Does power rule holds for time functions of unit quaternions?

Question

I'm trying to understand quaternion calculus. Let's suppose I have a time function of unit quaternion: $q(t) = (\cos \theta(t), (\sin \theta(t)) \mathbf{a}(t)), \mathbf{a}(t) \in \mathbb{R}^3$, $||\mathbf{a}(t)|| = 1$ $\forall$ $t$ to the power $f(t) \in \mathbb{R}$. Would someone clarify if $\dfrac{d\left(q(t)^{f(t)}\right)}{dt}$ $$= \left(−\sin(fθ) \dfrac{d(f\theta)}{dt}, \mathbf{a}\cos(fθ)\dfrac{d(f\theta)}{dt} + \dfrac{d(\mathbf{a})}{dt}\sin(fθ)\right)$$ or $$ = q(t)^{f(t)} \times \dfrac{d}{dt} \left[f(t) \ln q(t)\right] = q(t)^{f(t)} \times \dfrac{d}{dt} \left[f(t) \cdot (0, \theta(t) \mathbf{a}(t)) \right] \\ = (\cos (f\theta), (\sin (f\theta))\mathbf{a}) \times (0, f'\theta\mathbf{a} + f\theta'\mathbf{a} + f\theta\mathbf{a}') $$ or both are correct? (BTW, do we have a general formula for $\mathbf{a} \times \mathbf{a}'$?) Thanks a lot.

Answer 1

Technically the power $q^f$ is ill-defined, but I guess it's ok shorthand for $\exp(f\theta\mathbf{a})$.
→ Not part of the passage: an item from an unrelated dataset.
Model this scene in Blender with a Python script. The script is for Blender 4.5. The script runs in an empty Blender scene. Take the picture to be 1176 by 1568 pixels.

Your first application of the chain rule is correct.

Your second application seems to be using the idea that $(e^\mathbf{v})'=e^\mathbf{v} \mathbf{v}'$. This is wrong. First of all, there's no reason to expect $e^\mathbf{v}\mathbf{v}'$ any more than $\mathbf{v}'e^\mathbf{v}$, but if these were the same then $e^\mathbf{v}\mathbf{v}'e^{-\mathbf{v}}=\mathbf{v}'$ which means rotating $\mathbf{v}'$ around $\mathbf{v}$ by an angle of $\|\mathbf{v}\|$ fixes $\mathbf{v}'$, which is easy to cook up a counterexample to.

Indeed, writing $\mathbf{v}=\theta\mathbf{u}$ with $\mathbf{u}$ a unit vector (so $f=1$ here), we have

$$ (e^\mathbf{v})'=(e^{\theta\mathbf{u}})' =(\cos\theta+\sin\theta\,\mathbf{u})' =\color{Green}{(-\sin\theta+\cos\theta\,\mathbf{u})\theta'}+\color{Blue}{\sin\theta\,\mathbf{u}'} $$

whereas

$$ e^\mathbf{v}\mathbf{v}' =(\cos\theta+\sin\theta\,\mathbf{u})(\theta'\mathbf{u}+\theta\mathbf{u}') =\color{Green}{(-\sin\theta+\cos\theta\,\mathbf{u})\theta'} +\color{Purple}{\theta\cos\theta\,\mathbf{u}'}+\color{Red}{\theta\sin\theta\mathbf{u}\mathbf{u}'}. $$

Notice $\color{Blue}{\sin\theta\,\mathbf{u}'}$ doesn't match $\color{Purple}{\theta\cos\theta\,\mathbf{u}'}$ and $\color{Red}{\theta\sin\theta\mathbf{u}\mathbf{u}'}$ doesn't match anything.

Keep in mind $\mathbf{u},\mathbf{u}',\mathbf{u}\mathbf{u}'$ are three orthogonal vectors. (Differentiating $\mathbf{u}\cdot\mathbf{u}=1$ yields $\mathbf{u}\cdot\mathbf{u}'=0$, so we know $\mathbf{u}$ and $\mathbf{u}'$ are orthogonal, which means $\mathbf{u}\mathbf{u}'=\mathbf{u}\times\mathbf{u}'$ is orthogonal by properties of the cross product; also note the quaternion product of vectors is $\mathbf{ab}=-\mathbf{a}\cdot\mathbf{b}+\mathbf{a}\times\mathbf{b}$.)